The SHO comments on certain sections of the report: 

  • Regarding the use of the allocation ratio, the SHO took account of the participants' cash requirements in the latest transfer to them. This calculation was not included in the third public report but the SHO did inform the Ministry of Foreign Affairs, which subsequently approved the method.
  • Regarding the recognition of programme management costs, the SHO notes that the organisation's working methods, via partners or an international umbrella organisation, determine the allocation of costs. 

The SHO agrees with four of the five recommendations and will consider them in subsequent reports. The SHO does not accept the recommendation to include the format of the annual accounts in the audit and has doubts about the added value of doing so. It refers to the additional administrative burden of auditing the format and thinks that the management methods and controls currently in place at the SHO participants provide sufficient assurances on the reliability of the financial information. 

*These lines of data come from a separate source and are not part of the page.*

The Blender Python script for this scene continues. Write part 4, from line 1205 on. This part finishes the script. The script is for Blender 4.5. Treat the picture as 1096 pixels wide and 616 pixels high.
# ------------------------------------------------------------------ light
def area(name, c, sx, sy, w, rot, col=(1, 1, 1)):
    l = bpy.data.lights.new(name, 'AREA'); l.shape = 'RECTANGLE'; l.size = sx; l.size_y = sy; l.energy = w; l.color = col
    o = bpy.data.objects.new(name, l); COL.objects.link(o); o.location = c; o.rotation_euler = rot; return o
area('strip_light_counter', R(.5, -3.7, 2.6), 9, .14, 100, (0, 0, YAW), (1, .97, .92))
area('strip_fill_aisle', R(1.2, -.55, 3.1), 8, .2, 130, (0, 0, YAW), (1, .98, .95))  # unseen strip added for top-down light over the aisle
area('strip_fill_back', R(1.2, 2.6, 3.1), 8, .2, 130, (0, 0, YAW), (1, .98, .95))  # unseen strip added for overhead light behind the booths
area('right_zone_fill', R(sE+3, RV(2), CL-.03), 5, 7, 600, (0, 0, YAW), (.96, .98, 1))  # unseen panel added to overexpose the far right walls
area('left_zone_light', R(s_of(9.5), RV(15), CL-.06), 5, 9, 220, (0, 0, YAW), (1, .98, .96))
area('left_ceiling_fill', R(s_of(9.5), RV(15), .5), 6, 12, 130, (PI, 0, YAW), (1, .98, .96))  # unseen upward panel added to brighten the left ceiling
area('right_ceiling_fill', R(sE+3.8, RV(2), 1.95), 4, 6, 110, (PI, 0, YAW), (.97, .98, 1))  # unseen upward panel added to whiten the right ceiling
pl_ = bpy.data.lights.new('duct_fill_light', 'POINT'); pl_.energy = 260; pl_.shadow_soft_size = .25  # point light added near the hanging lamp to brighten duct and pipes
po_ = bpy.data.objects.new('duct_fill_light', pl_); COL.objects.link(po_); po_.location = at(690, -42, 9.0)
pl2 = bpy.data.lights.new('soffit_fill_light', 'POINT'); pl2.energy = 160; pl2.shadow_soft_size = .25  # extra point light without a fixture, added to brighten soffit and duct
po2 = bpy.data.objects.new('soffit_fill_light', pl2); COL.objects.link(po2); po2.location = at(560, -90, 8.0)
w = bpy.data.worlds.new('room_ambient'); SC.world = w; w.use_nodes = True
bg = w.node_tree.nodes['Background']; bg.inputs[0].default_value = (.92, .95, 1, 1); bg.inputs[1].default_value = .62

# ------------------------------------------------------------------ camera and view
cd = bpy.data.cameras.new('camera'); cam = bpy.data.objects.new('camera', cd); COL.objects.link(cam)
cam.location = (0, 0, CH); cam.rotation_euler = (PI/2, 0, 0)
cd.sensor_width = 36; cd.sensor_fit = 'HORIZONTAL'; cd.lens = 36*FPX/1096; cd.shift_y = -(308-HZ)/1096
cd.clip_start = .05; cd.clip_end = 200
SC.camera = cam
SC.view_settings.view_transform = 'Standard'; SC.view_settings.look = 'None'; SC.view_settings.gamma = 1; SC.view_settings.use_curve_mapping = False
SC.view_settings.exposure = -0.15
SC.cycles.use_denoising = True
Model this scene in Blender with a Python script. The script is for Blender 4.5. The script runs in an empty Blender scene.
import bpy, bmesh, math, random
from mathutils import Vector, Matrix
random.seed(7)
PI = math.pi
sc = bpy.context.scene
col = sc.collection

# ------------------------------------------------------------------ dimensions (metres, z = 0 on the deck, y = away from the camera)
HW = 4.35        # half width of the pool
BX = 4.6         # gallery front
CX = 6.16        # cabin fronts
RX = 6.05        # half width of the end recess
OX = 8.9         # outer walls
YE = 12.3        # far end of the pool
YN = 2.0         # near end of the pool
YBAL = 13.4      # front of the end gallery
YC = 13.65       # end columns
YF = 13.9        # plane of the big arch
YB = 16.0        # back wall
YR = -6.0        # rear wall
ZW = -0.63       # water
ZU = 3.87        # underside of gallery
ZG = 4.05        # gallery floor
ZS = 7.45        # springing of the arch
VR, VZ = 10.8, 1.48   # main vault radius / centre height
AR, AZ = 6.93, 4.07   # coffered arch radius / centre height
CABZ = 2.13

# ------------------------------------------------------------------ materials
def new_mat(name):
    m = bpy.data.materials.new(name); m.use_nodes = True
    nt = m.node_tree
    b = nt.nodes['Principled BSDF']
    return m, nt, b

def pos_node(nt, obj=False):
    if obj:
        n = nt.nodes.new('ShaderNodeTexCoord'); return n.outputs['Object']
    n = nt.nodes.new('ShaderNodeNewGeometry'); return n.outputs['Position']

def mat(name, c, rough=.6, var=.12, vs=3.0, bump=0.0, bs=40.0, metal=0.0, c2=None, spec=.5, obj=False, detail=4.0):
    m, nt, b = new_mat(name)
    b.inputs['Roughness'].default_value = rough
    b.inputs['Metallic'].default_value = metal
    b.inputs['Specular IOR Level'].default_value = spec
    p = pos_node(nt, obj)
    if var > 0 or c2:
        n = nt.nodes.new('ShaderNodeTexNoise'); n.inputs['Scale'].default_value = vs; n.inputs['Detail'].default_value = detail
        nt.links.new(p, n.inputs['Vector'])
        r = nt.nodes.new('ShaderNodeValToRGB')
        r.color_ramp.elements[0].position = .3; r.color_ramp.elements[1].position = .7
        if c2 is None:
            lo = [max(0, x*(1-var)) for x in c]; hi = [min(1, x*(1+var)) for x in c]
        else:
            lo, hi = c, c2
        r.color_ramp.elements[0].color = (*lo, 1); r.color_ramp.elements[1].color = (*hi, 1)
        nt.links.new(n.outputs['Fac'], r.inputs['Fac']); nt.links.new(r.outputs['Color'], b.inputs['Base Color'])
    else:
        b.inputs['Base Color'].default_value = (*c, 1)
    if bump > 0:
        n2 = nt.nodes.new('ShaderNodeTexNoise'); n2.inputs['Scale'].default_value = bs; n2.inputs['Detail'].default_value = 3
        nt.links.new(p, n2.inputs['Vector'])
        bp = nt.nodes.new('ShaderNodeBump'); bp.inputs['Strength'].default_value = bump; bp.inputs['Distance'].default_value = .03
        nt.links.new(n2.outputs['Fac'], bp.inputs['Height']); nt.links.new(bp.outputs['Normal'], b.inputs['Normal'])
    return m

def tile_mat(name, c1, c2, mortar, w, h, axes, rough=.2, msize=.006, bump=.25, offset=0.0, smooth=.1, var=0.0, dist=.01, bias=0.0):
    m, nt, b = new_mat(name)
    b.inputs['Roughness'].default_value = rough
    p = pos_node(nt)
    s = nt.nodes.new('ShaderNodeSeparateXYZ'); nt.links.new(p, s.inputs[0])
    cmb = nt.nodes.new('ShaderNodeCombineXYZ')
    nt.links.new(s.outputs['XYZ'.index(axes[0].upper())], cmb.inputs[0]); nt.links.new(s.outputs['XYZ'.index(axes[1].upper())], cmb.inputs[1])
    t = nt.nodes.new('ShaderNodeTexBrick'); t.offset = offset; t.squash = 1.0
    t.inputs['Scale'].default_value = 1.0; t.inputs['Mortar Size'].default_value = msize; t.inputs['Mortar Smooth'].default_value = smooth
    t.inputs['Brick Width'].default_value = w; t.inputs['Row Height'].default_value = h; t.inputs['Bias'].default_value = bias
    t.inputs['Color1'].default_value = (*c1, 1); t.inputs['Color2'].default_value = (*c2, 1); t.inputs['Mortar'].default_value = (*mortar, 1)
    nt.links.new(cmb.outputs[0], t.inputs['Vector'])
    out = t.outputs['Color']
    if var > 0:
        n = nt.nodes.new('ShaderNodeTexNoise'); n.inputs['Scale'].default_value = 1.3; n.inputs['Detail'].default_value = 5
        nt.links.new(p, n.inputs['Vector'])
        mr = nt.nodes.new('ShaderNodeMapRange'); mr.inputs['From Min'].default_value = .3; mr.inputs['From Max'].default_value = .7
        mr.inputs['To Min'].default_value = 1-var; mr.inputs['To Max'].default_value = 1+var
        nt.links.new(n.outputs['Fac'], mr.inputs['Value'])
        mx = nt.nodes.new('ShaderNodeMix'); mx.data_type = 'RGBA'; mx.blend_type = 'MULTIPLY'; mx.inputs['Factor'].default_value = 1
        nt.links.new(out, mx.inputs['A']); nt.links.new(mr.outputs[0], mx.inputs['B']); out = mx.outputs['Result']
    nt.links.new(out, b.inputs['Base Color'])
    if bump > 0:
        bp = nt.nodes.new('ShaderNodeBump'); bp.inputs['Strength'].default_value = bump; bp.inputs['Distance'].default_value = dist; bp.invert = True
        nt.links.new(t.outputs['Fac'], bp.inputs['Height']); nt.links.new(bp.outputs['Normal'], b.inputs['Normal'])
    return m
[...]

Response of the State Secretary for Foreign Affairs
The state secretary thinks the Court of Audit's recommendations will make a useful contribution to the further improvement of the accounts. He will consider them in the regular policy meetings with the SHO and where appropriate take account of them when any future contribution is made to the SHO. The state secretary said that the Ministry of Foreign Affairs would stop supervising the contribution made to the SHO for the Haiti campaign at the end of 2011.